Die beantragte Erteilung einer Fiktionsbescheinigung nach § 81 Abs. 4 AufenthG (Antrag zu 5.) wirkt sich nicht streitwerterhöhend aus, da sie als Annex zum Antrag auf Anordnung der aufschiebenden Wirkung der Klage zu betrachten ist. Der sich nach den vorstehenden Ausführungen insgesamt auf 15.000 Euro belaufende Streitwert ist nach ständiger Rechtsprechung für das vorliegende vorläufige Rechtsschutzverfahren zu halbieren und gemäß § 63 Abs. 3 Satz 1 GKG von Amts wegen auf 7.500 Euro zu ändern.

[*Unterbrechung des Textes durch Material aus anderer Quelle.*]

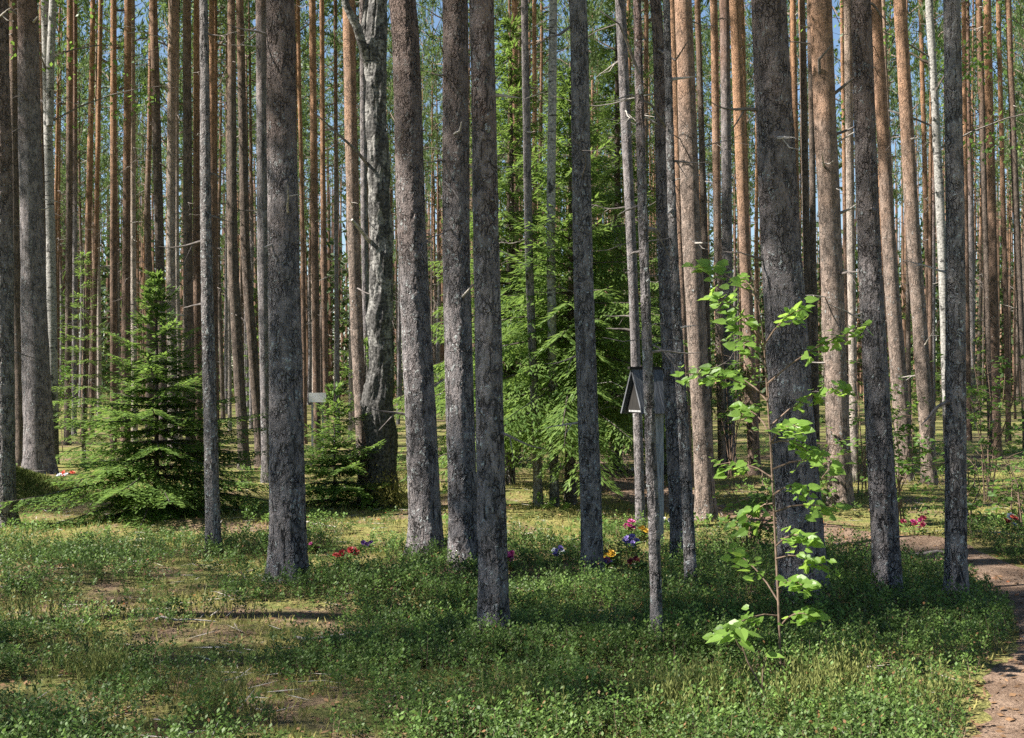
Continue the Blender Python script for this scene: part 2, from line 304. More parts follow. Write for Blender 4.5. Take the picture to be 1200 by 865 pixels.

Für das Beschwerdeverfahren bemisst sich der Verfahrenswert auf 5.000 Euro. Dies ergibt sich in Anwendung der für das erstinstanzliche Verfahren dargestellten Grundsätze aus folgenden Erwägungen: Die Anträge auf Anordnung der aufschiebenden Wirkung der Klage (Beschwerdeantrag zu 1.) und auf Herausgabe des ukrainischen Reisepasses (Beschwerdeantrag zu 4.) sind mit jeweils 2.500 Euro anzusetzen. Die hilfsweise gestellten Anträge auf Feststellung, dass die 2006 erteilte Aufenthaltserlaubnis nicht erloschen ist (Beschwerdeantrag zu 2.), sowie auf vorübergehende Aussetzung der Abschiebung (Beschwerdeantrag zu 3.) bedurften keiner Entscheidung. Der ebenfalls hilfsweise beantragten Ausstellung eines Passersatzes (Beschwerdeantrag zu 5.) kommt – wie bereits ausgeführt wurde – im Verhältnis zum Beschwerdeantrag zu 4. keine eigenständige Bedeutung zu. Das auf die Ausstellung einer Duldungsbescheinigung gerichtete Begehren (Beschwerdeantrag zu 6.) ist als Annex zum Hilfsantrag auf vorübergehende Aussetzung der Abschiebung (Beschwerdeantrag zu 3.) zu betrachten.
Dieser Beschluss ist unanfechtbar (§ 152 Abs. 1 VwGO, § 68 Abs. 1 Satz 5 i.V.m. § 66 Abs. 3 Satz 3 GKG).